<<<<

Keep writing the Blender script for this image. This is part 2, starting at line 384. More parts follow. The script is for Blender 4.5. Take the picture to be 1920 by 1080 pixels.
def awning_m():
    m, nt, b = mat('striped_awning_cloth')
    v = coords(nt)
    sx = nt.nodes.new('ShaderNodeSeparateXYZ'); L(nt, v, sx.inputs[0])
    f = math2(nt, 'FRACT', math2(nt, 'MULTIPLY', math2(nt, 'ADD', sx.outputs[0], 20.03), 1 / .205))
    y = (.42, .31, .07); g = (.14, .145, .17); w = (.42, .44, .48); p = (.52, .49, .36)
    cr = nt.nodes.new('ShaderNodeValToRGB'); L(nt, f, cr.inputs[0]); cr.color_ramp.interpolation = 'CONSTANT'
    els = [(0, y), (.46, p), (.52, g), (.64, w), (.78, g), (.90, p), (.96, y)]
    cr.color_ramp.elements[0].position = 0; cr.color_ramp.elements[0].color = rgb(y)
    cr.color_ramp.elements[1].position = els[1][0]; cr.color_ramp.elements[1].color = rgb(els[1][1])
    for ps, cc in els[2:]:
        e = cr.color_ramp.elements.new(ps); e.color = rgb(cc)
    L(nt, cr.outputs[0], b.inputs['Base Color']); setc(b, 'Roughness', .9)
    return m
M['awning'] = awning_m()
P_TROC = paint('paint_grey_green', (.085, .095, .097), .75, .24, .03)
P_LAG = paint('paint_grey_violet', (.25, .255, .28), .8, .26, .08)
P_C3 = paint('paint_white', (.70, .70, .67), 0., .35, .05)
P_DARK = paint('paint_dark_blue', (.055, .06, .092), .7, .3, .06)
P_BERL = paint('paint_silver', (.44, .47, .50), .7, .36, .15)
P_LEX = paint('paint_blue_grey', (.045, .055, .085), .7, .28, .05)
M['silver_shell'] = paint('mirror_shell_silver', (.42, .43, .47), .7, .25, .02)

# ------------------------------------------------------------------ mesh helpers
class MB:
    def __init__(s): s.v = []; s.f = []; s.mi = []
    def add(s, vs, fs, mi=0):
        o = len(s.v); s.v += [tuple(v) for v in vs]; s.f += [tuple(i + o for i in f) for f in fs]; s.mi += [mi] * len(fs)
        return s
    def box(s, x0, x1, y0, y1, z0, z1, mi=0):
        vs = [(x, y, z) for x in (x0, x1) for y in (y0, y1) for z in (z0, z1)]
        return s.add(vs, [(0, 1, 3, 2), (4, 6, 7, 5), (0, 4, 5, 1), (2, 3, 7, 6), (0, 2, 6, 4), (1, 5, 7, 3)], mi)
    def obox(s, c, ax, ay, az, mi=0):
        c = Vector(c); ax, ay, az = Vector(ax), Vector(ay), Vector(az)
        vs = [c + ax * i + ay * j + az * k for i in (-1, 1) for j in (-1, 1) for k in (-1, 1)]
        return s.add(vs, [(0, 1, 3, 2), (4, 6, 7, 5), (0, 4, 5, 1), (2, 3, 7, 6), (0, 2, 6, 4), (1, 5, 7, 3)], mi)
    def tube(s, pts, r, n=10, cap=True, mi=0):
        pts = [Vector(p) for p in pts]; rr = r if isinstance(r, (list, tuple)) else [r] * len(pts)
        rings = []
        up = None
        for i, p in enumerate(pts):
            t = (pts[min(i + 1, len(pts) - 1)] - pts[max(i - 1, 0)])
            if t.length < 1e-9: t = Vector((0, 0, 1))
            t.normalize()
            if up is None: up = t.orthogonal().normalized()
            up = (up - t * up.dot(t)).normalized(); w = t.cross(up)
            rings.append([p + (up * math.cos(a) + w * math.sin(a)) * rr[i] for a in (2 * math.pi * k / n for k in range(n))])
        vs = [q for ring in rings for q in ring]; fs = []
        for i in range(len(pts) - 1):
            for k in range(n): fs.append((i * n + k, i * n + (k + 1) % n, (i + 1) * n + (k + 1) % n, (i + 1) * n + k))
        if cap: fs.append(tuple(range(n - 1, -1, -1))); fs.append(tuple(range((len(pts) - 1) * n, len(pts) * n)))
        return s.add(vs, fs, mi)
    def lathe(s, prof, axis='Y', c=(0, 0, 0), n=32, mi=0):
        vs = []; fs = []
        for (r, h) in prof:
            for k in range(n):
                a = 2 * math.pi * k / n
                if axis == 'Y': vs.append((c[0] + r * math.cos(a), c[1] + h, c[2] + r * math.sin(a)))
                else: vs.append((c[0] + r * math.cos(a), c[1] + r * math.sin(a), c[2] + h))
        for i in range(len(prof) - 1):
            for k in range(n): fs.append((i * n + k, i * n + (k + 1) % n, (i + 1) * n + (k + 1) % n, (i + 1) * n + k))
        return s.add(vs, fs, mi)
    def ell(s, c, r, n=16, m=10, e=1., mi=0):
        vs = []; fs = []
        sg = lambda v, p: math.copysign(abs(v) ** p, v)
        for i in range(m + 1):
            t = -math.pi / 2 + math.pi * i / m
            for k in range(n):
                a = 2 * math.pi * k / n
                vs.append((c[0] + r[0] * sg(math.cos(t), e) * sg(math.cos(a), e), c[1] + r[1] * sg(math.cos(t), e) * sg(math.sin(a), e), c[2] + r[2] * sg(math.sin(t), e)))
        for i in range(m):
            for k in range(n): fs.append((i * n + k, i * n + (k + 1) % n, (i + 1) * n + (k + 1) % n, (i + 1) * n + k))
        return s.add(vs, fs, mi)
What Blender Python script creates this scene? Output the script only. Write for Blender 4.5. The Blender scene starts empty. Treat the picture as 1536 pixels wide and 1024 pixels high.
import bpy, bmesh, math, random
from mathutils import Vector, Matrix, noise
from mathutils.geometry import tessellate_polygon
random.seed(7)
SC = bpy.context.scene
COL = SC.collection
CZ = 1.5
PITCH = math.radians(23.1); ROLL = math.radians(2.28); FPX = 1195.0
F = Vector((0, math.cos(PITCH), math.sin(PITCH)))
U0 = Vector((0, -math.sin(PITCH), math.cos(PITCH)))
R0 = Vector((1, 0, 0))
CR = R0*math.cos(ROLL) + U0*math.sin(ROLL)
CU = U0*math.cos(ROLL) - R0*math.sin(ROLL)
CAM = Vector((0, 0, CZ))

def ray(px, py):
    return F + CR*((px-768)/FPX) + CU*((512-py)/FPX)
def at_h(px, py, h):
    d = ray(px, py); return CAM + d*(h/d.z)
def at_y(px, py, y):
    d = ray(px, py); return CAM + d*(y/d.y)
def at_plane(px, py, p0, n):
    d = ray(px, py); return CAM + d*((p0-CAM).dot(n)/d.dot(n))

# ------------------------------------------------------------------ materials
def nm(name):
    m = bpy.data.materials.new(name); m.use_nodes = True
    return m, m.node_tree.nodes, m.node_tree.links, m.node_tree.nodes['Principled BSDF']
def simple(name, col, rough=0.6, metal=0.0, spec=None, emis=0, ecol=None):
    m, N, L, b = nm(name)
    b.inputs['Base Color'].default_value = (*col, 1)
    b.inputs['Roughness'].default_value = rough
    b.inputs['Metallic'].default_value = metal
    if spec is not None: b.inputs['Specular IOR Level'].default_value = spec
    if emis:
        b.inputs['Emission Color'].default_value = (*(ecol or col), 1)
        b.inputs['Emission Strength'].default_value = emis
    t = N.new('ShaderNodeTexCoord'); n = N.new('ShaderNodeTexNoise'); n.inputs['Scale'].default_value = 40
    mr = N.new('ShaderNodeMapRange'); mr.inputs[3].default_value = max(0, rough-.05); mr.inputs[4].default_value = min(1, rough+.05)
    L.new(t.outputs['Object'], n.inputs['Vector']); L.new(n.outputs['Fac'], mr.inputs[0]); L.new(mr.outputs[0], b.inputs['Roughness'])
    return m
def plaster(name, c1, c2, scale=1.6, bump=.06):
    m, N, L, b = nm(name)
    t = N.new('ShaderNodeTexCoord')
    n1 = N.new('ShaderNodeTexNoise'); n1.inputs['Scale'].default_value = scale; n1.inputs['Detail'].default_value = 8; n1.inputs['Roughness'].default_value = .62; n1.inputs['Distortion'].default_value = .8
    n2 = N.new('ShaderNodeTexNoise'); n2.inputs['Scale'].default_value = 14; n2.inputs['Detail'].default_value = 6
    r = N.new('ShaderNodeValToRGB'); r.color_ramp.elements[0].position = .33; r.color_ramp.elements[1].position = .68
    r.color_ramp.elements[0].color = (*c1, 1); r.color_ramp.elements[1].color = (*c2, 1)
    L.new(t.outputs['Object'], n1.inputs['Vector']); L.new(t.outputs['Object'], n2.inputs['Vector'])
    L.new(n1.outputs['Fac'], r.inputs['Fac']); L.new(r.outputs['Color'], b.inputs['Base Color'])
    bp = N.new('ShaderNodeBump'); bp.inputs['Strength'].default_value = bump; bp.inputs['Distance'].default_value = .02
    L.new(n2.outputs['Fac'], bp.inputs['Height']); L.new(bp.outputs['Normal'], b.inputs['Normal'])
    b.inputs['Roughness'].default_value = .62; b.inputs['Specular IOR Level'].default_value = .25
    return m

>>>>

* Instructions for the task *
Extract the run of lines that opens with the line containing "What Blender Python" and closes with the line containing "CAM = Vector((0, 0, CZ))"; reproduce it exactly and add nothing.

* Solution to this exercise *
What Blender Python script creates this scene? Output the script only. Write for Blender 4.5. The Blender scene starts empty. Treat the picture as 1536 pixels wide and 1024 pixels high.
import bpy, bmesh, math, random
from mathutils import Vector, Matrix, noise
from mathutils.geometry import tessellate_polygon
random.seed(7)
SC = bpy.context.scene
COL = SC.collection
CZ = 1.5
PITCH = math.radians(23.1); ROLL = math.radians(2.28); FPX = 1195.0
F = Vector((0, math.cos(PITCH), math.sin(PITCH)))
U0 = Vector((0, -math.sin(PITCH), math.cos(PITCH)))
R0 = Vector((1, 0, 0))
CR = R0*math.cos(ROLL) + U0*math.sin(ROLL)
CU = U0*math.cos(ROLL) - R0*math.sin(ROLL)
CAM = Vector((0, 0, CZ))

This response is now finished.